After Yeltsin, if Putin had not come to the fore someone else very much like him would have. The intelligence community was the most sophisticated and capable organ of the Soviet Union — the place where the best and brightest went. During the Yeltsin years, they saw the disintegration and enriched themselves. But the disaster of Yeltsin’s period was going to reverse — or Russia was going to collapse. It was in a way inevitable that a man of the KGB would step forward to stop the collapse and reverse the process. And if Putin left the scene tomorrow, the reversal he presided over would endure.

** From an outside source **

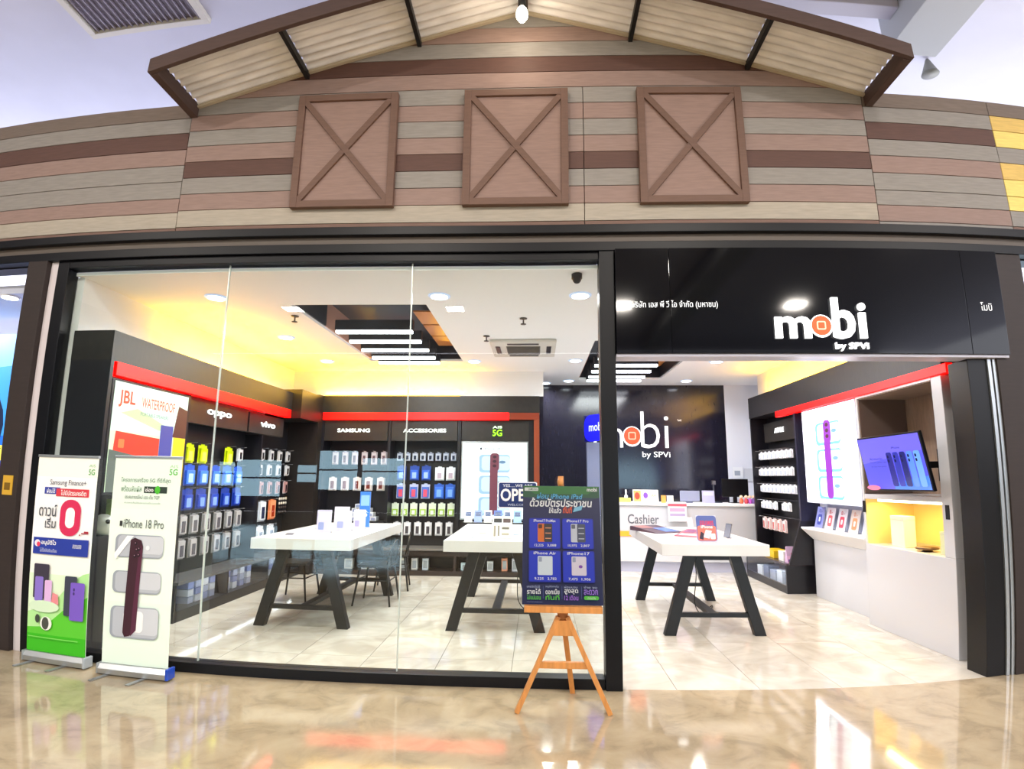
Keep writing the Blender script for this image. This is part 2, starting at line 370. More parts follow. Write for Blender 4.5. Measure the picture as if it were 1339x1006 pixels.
t = tag(MB().lathe((0, 0, 0), [(.11, 0), (.1, .02), (.03, .2), (.02, .22)], mat('#85857c', .5)).build('cone_lamp', None, (4.85, 5.95, 6.37)), 'small grey cone lamp on the mall ceiling above right end', 'lamp')
t = tag(MB().box(-.12, .12, -.06, .06, 0, .16, mat('#5d1d26', .4)).box(-.05, .05, -.04, .04, .16, .22, BLK2).build('wall_speaker', None, (-6.35, 4.5, 4.776), bev=.01), 'dark red box on top of the plank wall at far left', 'speaker')

# ------------------------------------------------------------------ shopfront frame and glass
CB = wood('#2c211e')
struct('wall_column_left', MB().box(-4.47, -4.265, FY-.08, FY+.3, 0, 3.29, CB), bev=.004)
struct('trim_6', MB().box(-4.262, -4.185, FY-.03, FY+.15, 0, 3.29, mat('#d8cfd2', .4)), bev=.003)
struct('wall_column_right', MB().box(3.605, 3.97, FY-.06, FY+.3, 0, 3.29, CB), bev=.004)
sf = thing('shopfront_glazing', 'black framed full height glass shopfront left of the entrance', 'shop window', (-1.8, FY, 0))
X = lambda v: v+1.8
MB().box(X(-4.18), X(-4.065), -.04, .08, 0, 3.29, BLACK).build('jamb', sf, bev=.004)
MB().box(X(.49), X(.61), -.06, .08, 0, 3.29, BLACK).build('jamb', sf, bev=.004)
MB().box(X(-4.062), X(.487), -.04, .08, 0, .075, BLACK).build('sill', sf, bev=.004)
MB().box(X(-4.062), X(.487), -.04, .08, 3.225, 3.288, BLACK).build('head_rail', sf, bev=.004)
for a, b in ((-4.06, -2.585), (-2.575, -1.035), (-1.025, .485)):
    MB().box(X(a), X(b), .015, .025, .075, 3.225, GLASS).build('glass_pane', sf)
SIL = mat('#cfd8d4', .3, metal=.3)
for a in (-2.58, -1.03): MB().box(X(a)-.004, X(a)+.004, .012, .028, .075, 3.225, SIL).build('joint_seal', sf)
tag(MB().box(-.05, .05, -.004, .004, -.08, .08, mat('#e8b23a', .4, e=.6)).box(-.03, .03, -.006, .0, -.04, .02, mat('#7a5a10', .5)).build('sticker', None, (-4.36, FY-.085, 1.35)), 'small yellow notice on the brown column at left', 'sticker')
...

The question for the world at the end of Putin’s presidency is how long this intermediate phase in Russian history will last. Commodity prices are one variable. The degree of geopolitical pressure from the United States is another. During the 1990s, the United States had a chance to force Russia to a collapse. Having foregone that opportunity, the United States now has few options except to contain Russia as it did the Soviet Union. The more aggressively the United States acts to contain Russia — the more “in play” countries like Ukraine or Georgia are — the more vigorously Russia will react. If the United States tries to prevent the restoration of a Russian sphere of influence, it will speed up the movement from the middle phase to the radical, Slavophile phase.0


It really has little to do with personality. If not Putin, then someone else would have done the job. Whether Putin is gone or stays, the process will continue. He is an interesting man, but in the end, he was made by history more than he made history.

Howler
05-09-2008, 08:46 AM
interesting article.

Putin just bugs me, he's such a smug thug.